Web Accessibility (WCAG): A Business Guide to Inclusive, Compliant Sites

Accessibility is a legal requirement, a market opportunity and an SEO advantage. Here's what WCAG means, why lawsuits are rising, and how to actually comply.

Web accessibility means designing and building sites that everyone can use, including people with visual, motor, auditory or cognitive disabilities. The global standard is the Web Content Accessibility Guidelines (WCAG), with WCAG 2.1 Level AA the common legal benchmark and 2.2 AA considered best practice. Accessibility is simultaneously a legal obligation, a way to reach more customers, and a boost to SEO.

Why accessibility is now a business risk

Litigation is climbing sharply. Plaintiffs filed over 3,100 federal web-accessibility lawsuits in 2025 — a 27% jump on the prior year — and total filings including state courts exceeded 5,000. Settlements plus defense fees commonly run $60,000–$200,000+. With an estimated 94.8% of websites failing basic accessibility checks, most businesses are exposed.
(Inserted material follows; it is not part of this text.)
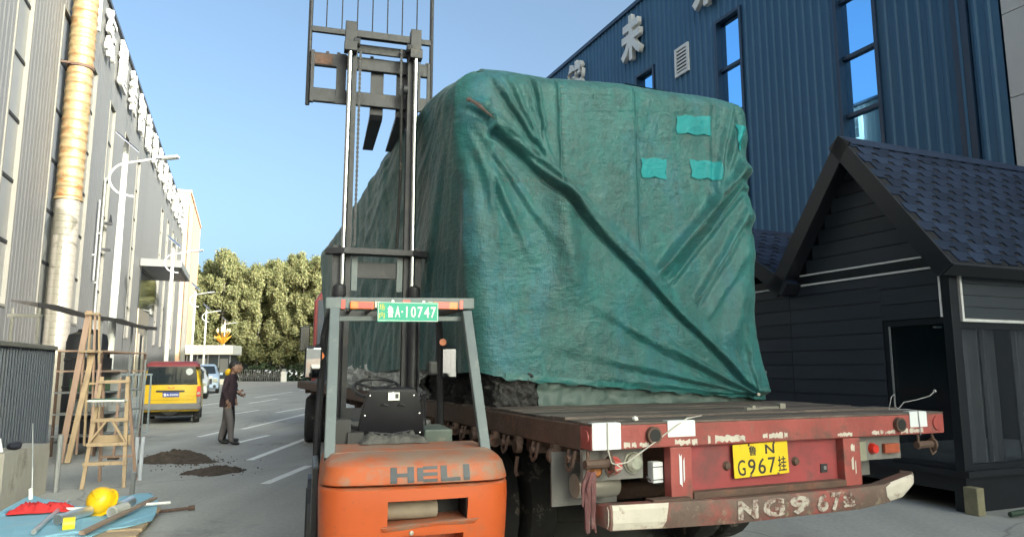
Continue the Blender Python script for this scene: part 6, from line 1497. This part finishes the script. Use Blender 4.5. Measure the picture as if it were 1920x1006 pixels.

Nearly 40% of organizations sued in 2025 already had an accessibility 'overlay' widget installed — proof that automated overlays alone are not compliance.

The four WCAG principles (POUR)

  • Perceivable: text alternatives for images, captions for video, sufficient colour contrast
  • Operable: full keyboard navigation, no traps, enough time to interact
  • Understandable: clear language, predictable behaviour, helpful error messages
  • Robust: clean, semantic markup that works with assistive technologies

Accessibility and SEO overlap

Good accessibility practices double as good SEO. Semantic HTML, descriptive alt text, proper heading hierarchy, meaningful link text and clean structure help screen readers and search engines alike. Building accessibly often improves your rankings as a side effect.

How to actually become compliant

  • Build with semantic HTML and ARIA only where needed — structure first, widgets second
  • Test with real assistive tech (screen readers, keyboard-only navigation), not just scanners
  • Run automated audits (e.g. axe, Lighthouse) to catch common issues early
  • Treat accessibility as ongoing — audit new features, don't bolt it on once
  • Avoid relying on overlay widgets, which courts and users have found insufficient

The opportunity, not just the obligation

Over a billion people live with some form of disability. An accessible site reaches more customers, works better for everyone (think captions in noisy places or keyboard power users), and signals a brand that takes quality seriously. Compliance is the floor; genuinely inclusive design is the advantage.